— START Data excerpt —
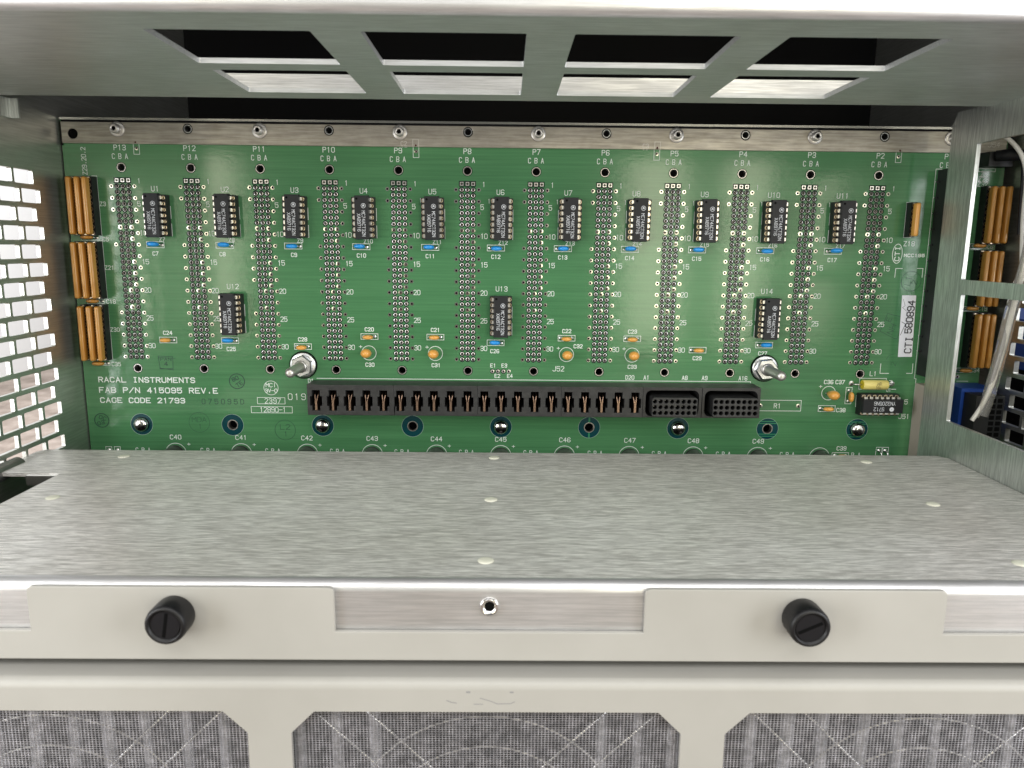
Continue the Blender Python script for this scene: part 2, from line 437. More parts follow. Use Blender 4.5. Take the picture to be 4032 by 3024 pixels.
# ================================================================== BEIGE COVER STRIP + knobs
cs = empty('cover_strip', 'beige painted cover strip with two raised tabs and black thumbscrews', 'panel', (166, -162, -134))
csi = Matrix.Translation([-166*S, 162*S, 134*S])
def cspart(o): o.parent = cs; o.matrix_parent_inverse = csi; return o
def corner(cx_, cy_, r, a0, a1, n=4): return [(cx_+r*math.cos(math.radians(a0+(a1-a0)*i/n)), cy_+r*math.sin(math.radians(a0+(a1-a0)*i/n))) for i in range(n+1)]
out = [(-70, -134.3), (410, -134.3), (410, -126.2), (285.4, -126.2)] + corner(283.9, -115.5, 1.5, 0, 90) + corner(208.0, -115.5, 1.5, 90, 180) + [(206.5, -126.2), (126.0, -126.2)] \
    + corner(124.5, -115.5, 1.5, 0, 90) + corner(48.6, -115.5, 1.5, 90, 180) + [(47.1, -126.2), (-70, -126.2)]
cspart(plate('strip_plate', 'y', -162.6, 1.4, out, [], M['paint'], bevel=.25))
kn = MB()
kn.lathe((0, 0), [(5.1, -0.2), (5.2, -.8), (5.25, -5.6), (5.0, -6.5), (4.4, -6.9), (4.1, -6.8), (3.9, -5.8)], 36)
km = kn.mesh('thumbscrew', [M['rubber']])
for (x, z, a) in ((85.0, -121.3, 80), (247.4, -121.2, 25)):
    k = link('thumbscrew', km); k.location = (x*S, -162.6*S, z*S); cspart(k)
    s_ = MB(); s_.cyl((0, 0), 3.7, -5.85, -6.3, 24); s_.box(-3.3, 3.3, -6.36, -6.31, -.42, .42, 1)
    so = s_.build('slotted_cap', [simple('cap_black', (.008, .008, .010), .35, 0, .3), M['hole']], k)
    so.rotation_euler = (0, math.radians(-a), 0)

# ================================================================== GRILLE PANEL + mesh + fans
gp = empty('fan_grille_panel', 'beige grille panel with three eight-sided openings over silver wire mesh', 'grille', (166, -168, -180))
gpi = Matrix.Translation([-166*S, 168*S, 180*S])
def gpart(o): o.parent = gp; o.matrix_parent_inverse = gpi; return o
def octo(x0, x1, z0, z1, c): return [(x0+c, z0), (x1-c, z0), (x1, z0+c), (x1, z1-c), (x1-c, z1), (x0+c, z1), (x0, z1-c), (x0, z0+c)]
ops = [(-3, 103.7), (115.0, 216.3), (227.8, 336)]
cspart
gpart(plate('panel_face', 'y', -168, 1.4, rect(-70, 410, -215, -139.4), [octo(a, b, -205, -145.6, 6.1) for a, b in ops], M['paint']))
mb = MB(); n = 14
prof = [(-168, -139.4)]+[(-165.6-2.4*math.cos(PI/2*i/n), -139.4+2.4*math.sin(PI/2*i/n)) for i in range(1, n+1)]+[(-152, -137.0)]
prof += [(-152, -138.4)]+[(-165.6-1.0*math.cos(PI/2*i/n), -139.4+1.0*math.sin(PI/2*i/n)) for i in range(n, -1, -1)]
mb.grid([[(x, y, z) for y, z in prof] for x in (-70, 410)], 0, False, True, True, True)
gpart(mb.build('bent_edge', M['paint']))
sm = Ink(at_y(-168.0)); sm.line([(160.6, -139.9), (161.2, -139.9)], .5); sm.line([(171.8, -139.9), (172.3, -139.9)], .45)
sm.line([(155.4, -142.3), (156.6, -142.8), (157.8, -143.0)], .28); sm.line([(162.4, -143.3), (164.6, -143.3)], .22); sm.line([(164.0, -141.6), (166.6, -142.4), (168.4, -143.2), (171.8, -143.1), (172.8, -142.6)], .24)
gpart(sm.build('scuff_marks', simple('scuff_grey', (.25, .25, .25), .6)))
wire, _nt, _b = new_mat('mesh_wire')
_n = noise(_nt, (350, 350, 350), 2); _r = ramp(_nt, .35, .7, (.42, .43, .46), (.74, .75, .80))  # colour noise stands in for sparkle on the wires
_nt.links.new(_n.outputs['Fac'], _r.inputs[0]); _nt.links.new(_r.outputs[0], _b.inputs['Base Color'])
_b.inputs['Metallic'].default_value = .8; _b.inputs['Roughness'].default_value = .3
for (yy, px, pz, rr, name) in ((-165.9, .90, .66, .085, 'wire_mesh'),):
    mb = MB(); x = -8.0
    i = 0
    while x < 342: mb.box(x-rr, x+rr, yy-rr, yy+rr, -185, -140.5); x += px
    z = -185.0
    while z < -140.6: mb.box(-8, 342, yy-rr-.1, yy+rr-.1, z-rr, z+rr); z += pz
    gpart(mb.build(name, wire, None, 'stuff'))
mb = MB()   # corrugated filter foil behind the mesh, darkened as shade between the light bands
rows = []
for zz in (-190, -140):
    rows.append([(x_*.5-12, -155.0+4.8*math.sin(2*PI*(x_*.5)/10.2+.6*math.sin(x_*.021))+.25*math.sin(2*PI*(x_*.5)/3.3), zz) for x_ in range(0, 720)])
mb.grid(rows, 0, True, False)
gpart(mb.build('corrugated_filter', simple('shaded_foil', (.10, .10, .11), .4, .6)))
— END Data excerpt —
» **What is required**:
Give again, exactly, the lines from the start of the data through the one holding "so.rotation_euler = (0, math.radians(-a), 0)"; omit the pictures.

» **Full answer**:
Continue the Blender Python script for this scene: part 2, from line 437. More parts follow. Use Blender 4.5. Take the picture to be 4032 by 3024 pixels.
# ================================================================== BEIGE COVER STRIP + knobs
cs = empty('cover_strip', 'beige painted cover strip with two raised tabs and black thumbscrews', 'panel', (166, -162, -134))
csi = Matrix.Translation([-166*S, 162*S, 134*S])
def cspart(o): o.parent = cs; o.matrix_parent_inverse = csi; return o
def corner(cx_, cy_, r, a0, a1, n=4): return [(cx_+r*math.cos(math.radians(a0+(a1-a0)*i/n)), cy_+r*math.sin(math.radians(a0+(a1-a0)*i/n))) for i in range(n+1)]
out = [(-70, -134.3), (410, -134.3), (410, -126.2), (285.4, -126.2)] + corner(283.9, -115.5, 1.5, 0, 90) + corner(208.0, -115.5, 1.5, 90, 180) + [(206.5, -126.2), (126.0, -126.2)] \
    + corner(124.5, -115.5, 1.5, 0, 90) + corner(48.6, -115.5, 1.5, 90, 180) + [(47.1, -126.2), (-70, -126.2)]
cspart(plate('strip_plate', 'y', -162.6, 1.4, out, [], M['paint'], bevel=.25))
kn = MB()
kn.lathe((0, 0), [(5.1, -0.2), (5.2, -.8), (5.25, -5.6), (5.0, -6.5), (4.4, -6.9), (4.1, -6.8), (3.9, -5.8)], 36)
km = kn.mesh('thumbscrew', [M['rubber']])
for (x, z, a) in ((85.0, -121.3, 80), (247.4, -121.2, 25)):
    k = link('thumbscrew', km); k.location = (x*S, -162.6*S, z*S); cspart(k)
    s_ = MB(); s_.cyl((0, 0), 3.7, -5.85, -6.3, 24); s_.box(-3.3, 3.3, -6.36, -6.31, -.42, .42, 1)
    so = s_.build('slotted_cap', [simple('cap_black', (.008, .008, .010), .35, 0, .3), M['hole']], k)
    so.rotation_euler = (0, math.radians(-a), 0)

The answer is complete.